Sebagian pihak mungkin melihat petunjuk ulama sebagai bentuk ilham, yakni petunjuk ilahi yang diyakini kebenarannya secara mutlak. Dalam masyarakat yang religius, petunjuk ulama sering kali diterima tanpa banyak pertanyaan, terutama ketika fatwa mereka disampaikan dengan narasi yang kuat secara agama. Namun, perlu diingat bahwa tidak semua keputusan ulama—meski didasari niat baik—bersifat absolut benar. Sebagaimana Rasulullah SAW menunjukkan bahwa ijtihad manusiawi dapat memiliki keterbatasan, keputusan ulama juga membutuhkan ruang untuk dievaluasi dan dipertimbangkan secara kritis.
Dalam realitas politik, dinamika kepentingan sering kali memengaruhi pandangan seorang pemimpin, termasuk ulama.
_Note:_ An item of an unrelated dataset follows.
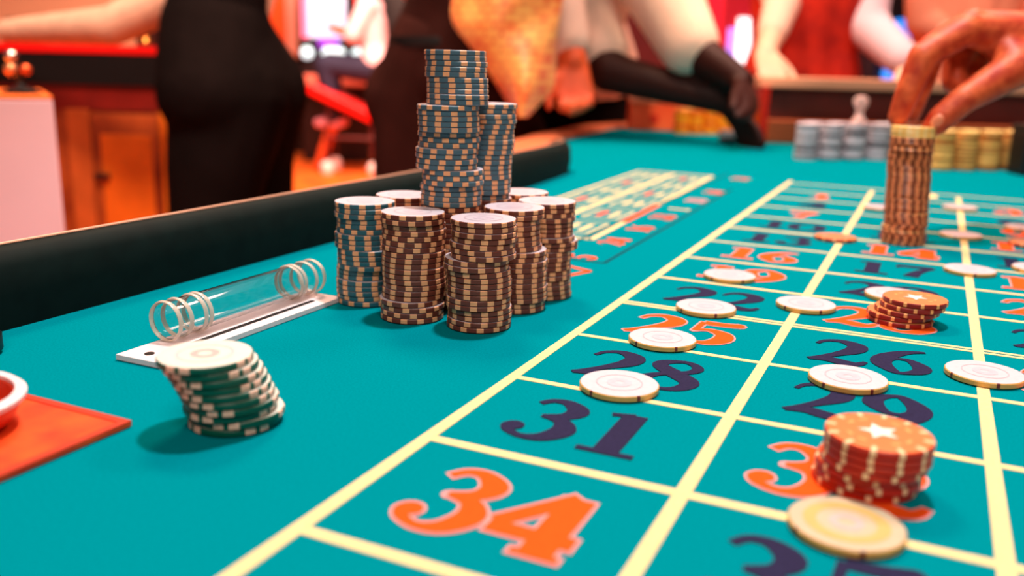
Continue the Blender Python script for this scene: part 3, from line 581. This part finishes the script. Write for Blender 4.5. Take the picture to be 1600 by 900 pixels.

Tidak dapat dimungkiri bahwa fatwa dan arahan ulama terkadang digunakan sebagai alat politik oleh pihak-pihak tertentu untuk mengarahkan dukungan masyarakat kepada calon tertentu. Tekanan atau pengaruh dari elite politik bisa saja mengaburkan objektivitas pandangan ulama, menjadikan fatwa yang dikeluarkan tidak lagi murni berlandaskan pada kemaslahatan umat, melainkan mencerminkan kompromi dengan kepentingan duniawi.
Mencari Kebijaksanaan dalam Keputusan
Belajar dari Rasulullah SAW, keterbukaan terhadap masukan dan keberanian untuk mengubah keputusan ketika ditemukan opsi yang lebih baik adalah ciri pemimpin sejati. Dalam konteks Pilkada Aceh, masyarakat perlu lebih kritis dalam menilai setiap petunjuk yang diberikan ulama, tanpa kehilangan rasa hormat kepada mereka.
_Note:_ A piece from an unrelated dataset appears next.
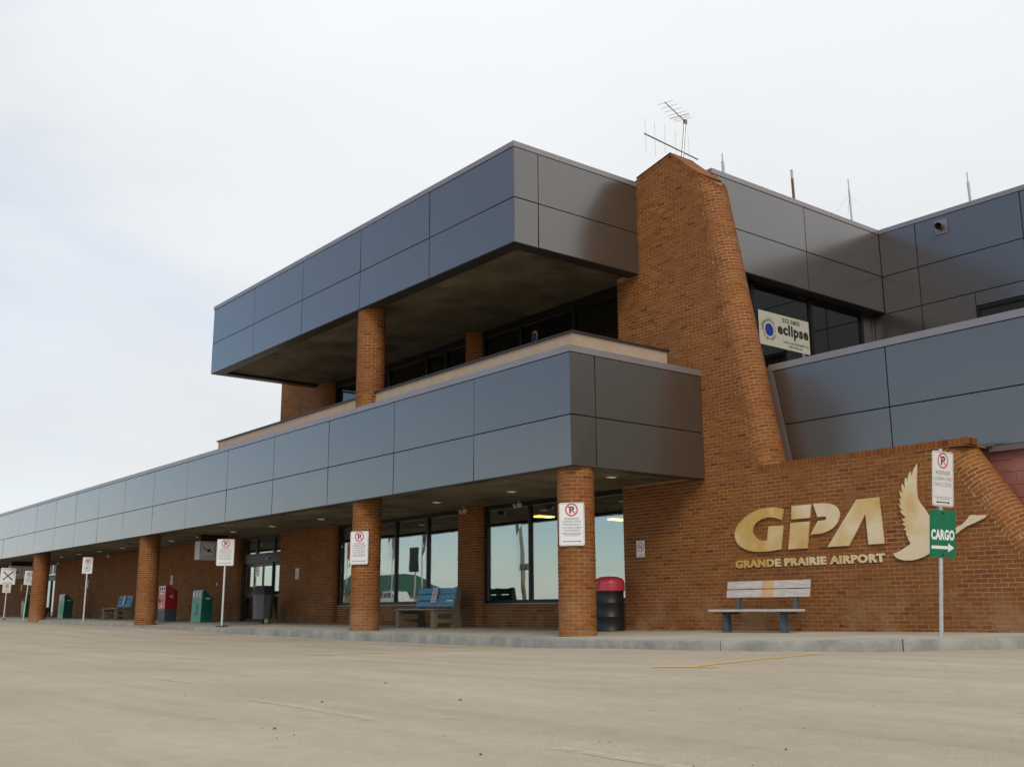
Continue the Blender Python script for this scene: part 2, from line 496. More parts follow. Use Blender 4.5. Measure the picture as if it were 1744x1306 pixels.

Hal ini bukan berarti meragukan integritas mereka, tetapi lebih kepada memastikan bahwa keputusan mereka benar-benar dari hasil ijtihad, ilham atau kepentingan. Oleh karena itu, masyarakat perlu memiliki keberanian untuk mempertanyakan apakah petunjuk yang diberikan ulama benar-benar berdasarkan ijtihad, ataukah ilham atau justru dipengaruhi oleh kepentingan politik tertentu.